Книга становится конфидентом и собеседником Я. В «Диарии» св. Димитрия Ростовского как диалог с иной реальностью представлены только сонные видения, книги лишь упоминаются по названиям. Митр. Платон (Левшин) «с жадностию великою читал» все без разбора, включая Цицерона и Квинта Курция[144]. Записи же в третьем поколении синодальной архиерейской автобиографики, у св. Филарета (Дроздова), представляют собой помимо «соннобдений» почти исключительно читательский дневник. Именно подобные тетради и альбомы с выписками и молитвами со второй половины XVIII века представляют собой самый распространенный документ благочестия в личных архивах, начиная с императорского двора[145]. У св. Филарета выписки на русском, французском и латыни перемежаются с собственными размышлениями, связанными по смыслу и стилю с прочитанным[146]. Среди авторов с большим отрывом лидирует Фенелон, постоянно упоминаемый в автобиографике у представителей разных сословий и слоев, постоянно переиздаваемый и переписываемый.
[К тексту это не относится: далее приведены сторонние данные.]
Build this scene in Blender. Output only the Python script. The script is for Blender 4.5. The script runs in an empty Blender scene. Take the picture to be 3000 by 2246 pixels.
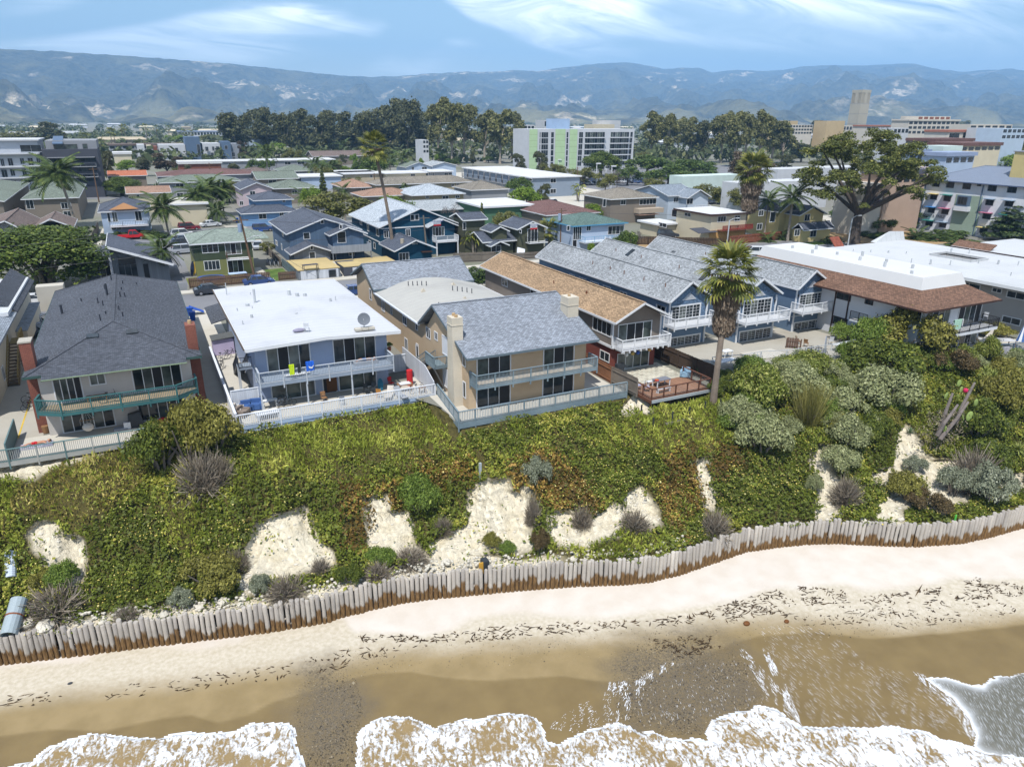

Представляя апологию «внутренней жизни» (la vie intérieure), Фенелон призывал соединить молитву с lectio divina «чтением и размышлением»[147].
Книга и чтение попадают на иконы (того же Димитрия Ростовского) и в жития (св. Серафим Саровский не просто читает, но плачет над книгами). Чтение становится маркером кульминационного момента духовной автобиографии, конверсии или принятия решения об отказе от мира. Как, например, в автобиографии монаха из купеческой семьи в Курской губернии 18301840х годов:
Однажды [моя сестра] рассказывала мне о геройстве разных героинь, описанных в романах Я ей сказал: сестра, роман есть миф. Я укажу тебе таковыя события истинные Она побежала читать житие (своей святой. Д. С.), прочитавши на романы уже и смотреть не хотела Cтала часто ходить в церковь, и скоро Промысел Божий помог ей пойти в монастырь[148].
Жития читают как non fiction, реальные жизнеописания в противовес «романам». Картина, следовательно, сложнее, чем превращение жития в «отражение земной жизни», которое исследователи считали «секуляризацией форм самоопределения личности»[149].
«Книжные конверсии»[150]: в дворянской автобиографике чтение средство преодоления кризиса веры, «неправильным» чтением вызванного. В «Чистосердечном признании» Д. И. Фонвизина описано такое «упражнение в богомыслии» когда чтение критики английского богослова Самуэля Кларка помогает развеять чары Гоббса и Спинозы. Полстолетием ранее тот же А. Т. Болотов, начитавшись во время своей службы в Семилетнюю войну в Кенигсберге «вольнодумческих книг» Лейбница и Вольфа, «впал в совершенное сумнительство о законе» и «как горел на огне и пытке». Преодолеть этот кризис также помогло чтение (проповедей богослова и философа Христиана Августа Крузиуса[151]), после чего «вся волнующаяся во мне кровь пришла в наиприятнейшее успокоение и [я] пережил множество минут блаженных и столь сладких, о каких множайшая часть людей понятия не имеют».
Отстранение от «масс» в конце цитаты неслучайно. Митр. Платон пишет о себе: «приметно было, что сфера его понятия была выше других»[152]. Но и его противник священник Петр Алексеев определяет себя как «ученого пресвитера» в пику «неученым игуменам»[153]. Тексты духовной автобиографики обращались к кругу «fine souls, who refused to accept superficial security»[154] и сами такой круг формировали. Светская книжность, интеллектуальная элитарность смыкались с традиционным христианским пафосом «малого стада», для (само)обозначения которого использовался столь же традиционный термин боголюбцы[155].
Наряду с imitatio personae и imitatio libri, назиданием и подражанием, нарративы духовной автобиографики создавались через переживание внешнего мира, осмысленного как творение Бога прежде всего пространства и времени.